After laying off employees at one Israeli start-up, founder immediately launches US$14,000 smartphone at another
Mobli cuts 15 employees as CEO Moshe Hogeg shifts his focus on Sirin Labs' smartphone launch in the same week
People in Israel's tight-knit start-up community are talking about the reported death, and the odd life, of once high-flying start-up Mobli.
Mobli raised US$86 million in venture funds in six years, some from some big names.
Mobli's layoffs were first reported by Israeli business Calcalist and confirmed by Business Insider.
Mobli's CEO, Moshe Hogeg, said the company has cut 15 employees this week and is closing its Israeli R&D centre.
Sources say this represents all of Mobli's remaining Israeli employees, although Hogeg insists that the company is not being closed down entirely. He says that he's retaining an R&D team in Europe.
At its height, Mobli employed about 50 people, but now only a handful remain, according to sources.
In Israel, the shock isn't so much that Mobli is struggling — people don't understand how the company has stayed alive as long as it has. It jumped from one failed product to the next.
How is this company still alive?
Mobli sprang to life in 2010 as a photo-sharing social-media site backed by star angel investors like Lance Armstrong, Serena Williams, and Tobey Maguire. It later landed US$60 million from Mexican billionaire Carlos Slim, it said, for a total of US$86 million raised.
For instance, Armstrong used Mobli to share that famous photo of himself with his Tour de France jerseys after he was banned for life by the International Cycling Union for doping.
But then Instagram came along and Facebook bought it, and that pretty much killed Mobli as a photo-sharing social network.
The company pivoted to other apps. For instance, in 2015 it launched an app called EyeIn, a photo service for publishers that let them find pictures of events shared on social-media sites.
It shut EyeIn down just two months after it was launched when Instagram blocked the app from using Instagram photos.
"We had to shut down EyeIn two months after launch because Facebook/Instagram blocked us from their API, rendering our technology useless," Hogeg confirmed.
See ya later, Slant?
Mobli then moved on to Slant, a news site based in New York for freelance articles. Writers got professional editing and Slant took a 30 per cent cut of any advertising revenue their articles generated. Slant hit 4 million readers in a month and published 9,000 stories from 1,400 writers, but its editor, Amanda Gutterman, announced in her farewell letter in April that Slant was being shut down, as reported by Politico.
A former employee told us that much of this traffic was generated through paid-ad campaigns by services like Outbrain.
Slant later told Politico that it was not closed for good but will be back once the company figures out a new business model.
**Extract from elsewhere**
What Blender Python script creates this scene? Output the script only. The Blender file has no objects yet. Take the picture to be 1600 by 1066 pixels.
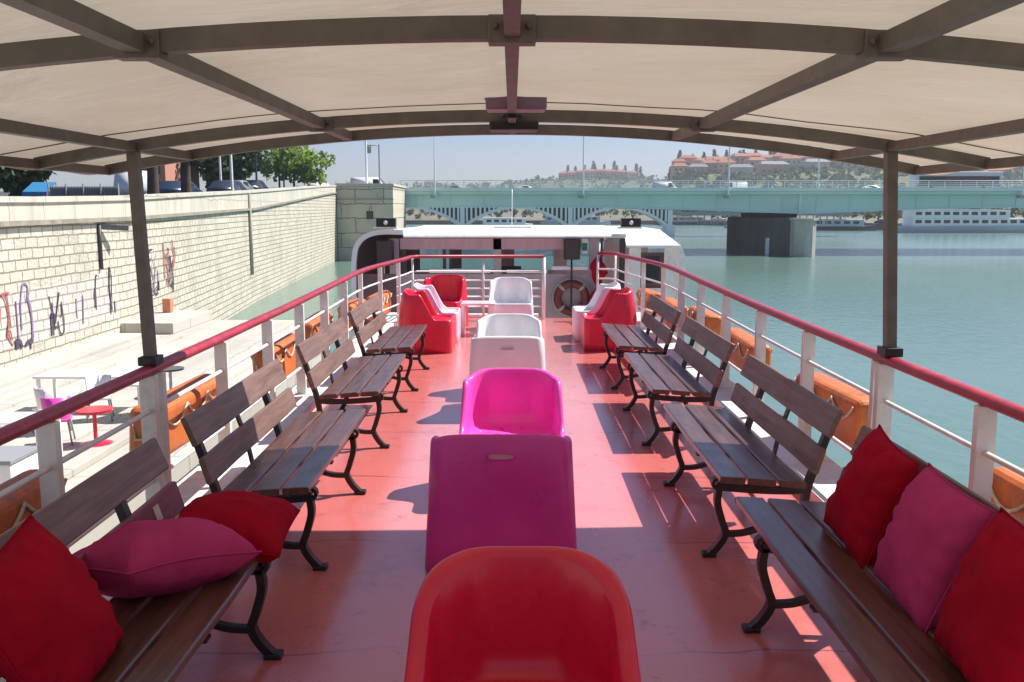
import bpy, bmesh, math, random
from math import sin, cos, pi, radians, sqrt
from mathutils import Vector, Matrix, noise as mnoise
random.seed(7)
S = bpy.context.scene
COL = S.collection

# ------------------------------------------------------------------ materials
def new_mat(name):
    m = bpy.data.materials.new(name); m.use_nodes = True
    nt = m.node_tree; b = nt.nodes['Principled BSDF']
    return m, nt, b
def N(nt, typ, **kw):
    n = nt.nodes.new(typ)
    for k, v in kw.items(): setattr(n, k, v)
    return n
def mat(name, col, rough=.6, metal=0., var=.12, scale=6., bump=0., bscale=None, stretch=(1,1,1), coat=0., rvar=.0, dirt=None, dscale=2., damt=.5, spec=.5):
    """painted / plain surface: base colour with patchy variation, optional dirt stains and bump"""
    m, nt, b = new_mat(name)
    L = nt.links.new
    tc = N(nt, 'ShaderNodeTexCoord'); mp = N(nt, 'ShaderNodeMapping'); mp.inputs['Scale'].default_value = stretch
    L(tc.outputs['Object'], mp.inputs['Vector'])
    nz = N(nt, 'ShaderNodeTexNoise'); nz.inputs['Scale'].default_value = scale; nz.inputs['Detail'].default_value = 6
    nz.inputs['Roughness'].default_value = .6
    L(mp.outputs[0], nz.inputs['Vector'])
    rp = N(nt, 'ShaderNodeValToRGB')
    rp.color_ramp.elements[0].position = .3; rp.color_ramp.elements[1].position = .7
    c = Vector(col)
    rp.color_ramp.elements[0].color = (*(c*(1-var)), 1); rp.color_ramp.elements[1].color = (*[min(1, v*(1+var)) for v in c], 1)
    L(nz.outputs['Fac'], rp.inputs['Fac'])
    out = rp.outputs['Color']
    if dirt:
        n2 = N(nt, 'ShaderNodeTexNoise'); n2.inputs['Scale'].default_value = dscale; n2.inputs['Detail'].default_value = 8
        n2.inputs['Roughness'].default_value = .7
        L(mp.outputs[0], n2.inputs['Vector'])
        r2 = N(nt, 'ShaderNodeValToRGB'); r2.color_ramp.elements[0].position = .5; r2.color_ramp.elements[1].position = .72
        r2.color_ramp.elements[0].color = (0,0,0,1); r2.color_ramp.elements[1].color = (damt,)*3+(1,)
        L(n2.outputs['Fac'], r2.inputs['Fac'])
        mx = N(nt, 'ShaderNodeMix', data_type='RGBA'); L(r2.outputs['Color'], mx.inputs['Factor'])
        L(out, mx.inputs['A']); mx.inputs['B'].default_value = (*dirt, 1)
        out = mx.outputs['Result']
    L(out, b.inputs['Base Color'])
    b.inputs['Roughness'].default_value = rough; b.inputs['Metallic'].default_value = metal
    b.inputs['Specular IOR Level'].default_value = spec
    b.inputs['Coat Weight'].default_value = coat; b.inputs['Coat Roughness'].default_value = .15
    if rvar:
        mr = N(nt, 'ShaderNodeMapRange'); mr.inputs['To Min'].default_value = max(.03, rough-rvar); mr.inputs['To Max'].default_value = rough+rvar
        L(nz.outputs['Fac'], mr.inputs['Value']); L(mr.outputs[0], b.inputs['Roughness'])
    if bump:
        bn = N(nt, 'ShaderNodeTexNoise'); bn.inputs['Scale'].default_value = bscale or scale*3; bn.inputs['Detail'].default_value = 5
        L(mp.outputs[0], bn.inputs['Vector'])
        bp = N(nt, 'ShaderNodeBump'); bp.inputs['Strength'].default_value = bump; bp.inputs['Distance'].default_value = .02
        L(bn.outputs['Fac'], bp.inputs['Height']); L(bp.outputs[0], b.inputs['Normal'])
    return m

def brick_mat(name, c1, c2, mortar, bw, rh, axes='YZ', msize=.012, bump=.5, rough=.85, offset=.5, nvar=.35, nscale=.5, stain=(.25,.23,.18), samt=.45, msm=.1, sstretch=(1,1,1)):
    m, nt, b = new_mat(name); L = nt.links.new
    tc = N(nt, 'ShaderNodeTexCoord'); sp = N(nt, 'ShaderNodeSeparateXYZ'); cb = N(nt, 'ShaderNodeCombineXYZ')
    L(tc.outputs['Object'], sp.inputs[0]); L(sp.outputs[axes[0]], cb.inputs['X']); L(sp.outputs[axes[1]], cb.inputs['Y'])
    # wobble so that courses are not ruler straight
    wn = N(nt, 'ShaderNodeTexNoise'); wn.inputs['Scale'].default_value = 1.3; L(cb.outputs[0], wn.inputs['Vector'])
    wm = N(nt, 'ShaderNodeVectorMath', operation='MULTIPLY_ADD'); wm.inputs[1].default_value = (.14*bw, .22*rh, 0)
    L(wn.outputs['Color'], wm.inputs[0]); L(cb.outputs[0], wm.inputs[2])
    br = N(nt, 'ShaderNodeTexBrick'); br.offset = offset
    br.inputs['Scale'].default_value = 1; br.inputs['Brick Width'].default_value = bw; br.inputs['Row Height'].default_value = rh
    br.inputs['Mortar Size'].default_value = msize; br.inputs['Mortar Smooth'].default_value = msm; br.inputs['Bias'].default_value = 0
    br.inputs['Color1'].default_value = (*c1,1); br.inputs['Color2'].default_value = (*c2,1); br.inputs['Mortar'].default_value = (*mortar,1)
    L(wm.outputs[0], br.inputs['Vector'])
    mp = N(nt, 'ShaderNodeMapping'); mp.inputs['Scale'].default_value = sstretch; L(cb.outputs[0], mp.inputs['Vector'])
    nz = N(nt, 'ShaderNodeTexNoise'); nz.inputs['Scale'].default_value = nscale; nz.inputs['Detail'].default_value = 9; nz.inputs['Roughness'].default_value = .65
    L(mp.outputs[0], nz.inputs['Vector'])
    rp = N(nt, 'ShaderNodeValToRGB'); rp.color_ramp.elements[0].position = .48; rp.color_ramp.elements[1].position = .75
    rp.color_ramp.elements[0].color = (0,0,0,1); rp.color_ramp.elements[1].color = (samt,samt,samt,1)
    L(nz.outputs['Fac'], rp.inputs['Fac'])
    mx = N(nt, 'ShaderNodeMix', data_type='RGBA'); L(rp.outputs['Color'], mx.inputs['Factor']); L(br.outputs['Color'], mx.inputs['A'])
    mx.inputs['B'].default_value = (*stain,1)
    L(mx.outputs['Result'], b.inputs['Base Color'])
    b.inputs['Roughness'].default_value = rough; b.inputs['Specular IOR Level'].default_value = .3
    n3 = N(nt, 'ShaderNodeTexNoise'); n3.inputs['Scale'].default_value = 9/ max(rh,.1)*.3; n3.inputs['Detail'].default_value = 5; L(cb.outputs[0], n3.inputs['Vector'])
    ad = N(nt, 'ShaderNodeMath', operation='SUBTRACT'); L(n3.outputs['Fac'], ad.inputs[0]); L(br.outputs['Fac'], ad.inputs[1])
    bp = N(nt, 'ShaderNodeBump'); bp.inputs['Strength'].default_value = bump; bp.inputs['Distance'].default_value = .04
    L(ad.outputs[0], bp.inputs['Height']); L(bp.outputs[0], b.inputs['Normal'])
    return m

def foliage_mat(name, c1, c2, trans=.35, scale=.6):
    m, nt, b = new_mat(name); L = nt.links.new
    tc = N(nt, 'ShaderNodeTexCoord'); nz = N(nt, 'ShaderNodeTexNoise'); nz.inputs['Scale'].default_value = scale; nz.inputs['Detail'].default_value = 7
    L(tc.outputs['Object'], nz.inputs['Vector'])
    rp = N(nt, 'ShaderNodeValToRGB'); rp.color_ramp.elements[0].position = .35; rp.color_ramp.elements[1].position = .65
    rp.color_ramp.elements[0].color = (*c1,1); rp.color_ramp.elements[1].color = (*c2,1)
    L(nz.outputs['Fac'], rp.inputs['Fac']); L(rp.outputs['Color'], b.inputs['Base Color']); b.inputs['Roughness'].default_value = .6
    tr = N(nt, 'ShaderNodeBsdfTranslucent'); L(rp.outputs['Color'], tr.inputs['Color'])
    ms = N(nt, 'ShaderNodeMixShader'); ms.inputs[0].default_value = trans
    L(b.outputs[0], ms.inputs[1]); L(tr.outputs[0], ms.inputs[2]); L(ms.outputs[0], nt.nodes['Material Output'].inputs['Surface'])
    return m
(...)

Meanwhile, Gutterman has moved on to a new job at The Dose and the site is not functioning.
Mobli now has a new thing, a new social-network app called Galaxia that launched in March, where people are encouraged to take on different "personas."
Mobli says that Galaxia's tech came from a start-up it acquired called Pheed. The rumor was that it paid US$40 million in cash for Pheed, but Hogeg tells us that the true price was really "just a few million."
The people we talked to have marveled that Mobli says that it is still in business and can't understand how.
Hogeg says that Mobli has been clear where its money has come from: venture investors.
"We've always been very transparent about our funding. Amongst are investors: Carlos Slim, Leo DiCaprio, and Kenges Rakishev and all that info is readily available. We raised sufficient funds to allow us to stay in business thus far," he says.
Mobli was also famous for being one of the first start-ups to use NASDAQ's private market, allowing early employees to cash out their shares in the company by selling them to other private investors.
A $14,000 phone
In the meantime, Moshe Hogeg is focused on a new company, Sirin Labs, where he is president, investor, and cofounder, but not CEO. The CEO is Tal Cohen.
Right after letting staff go at Mobli, Sirin launched its product on Tuesday in London, UK: a smartphone for about US$14,000, or 9,500 pounds.
The phone is aimed at wealthy people who want a fast and stylish phone that also encrypts all their data.
Sirin says that it raised US$72 million in funding and has 85 employees based in Switzerland, Sweden, England, and Israel.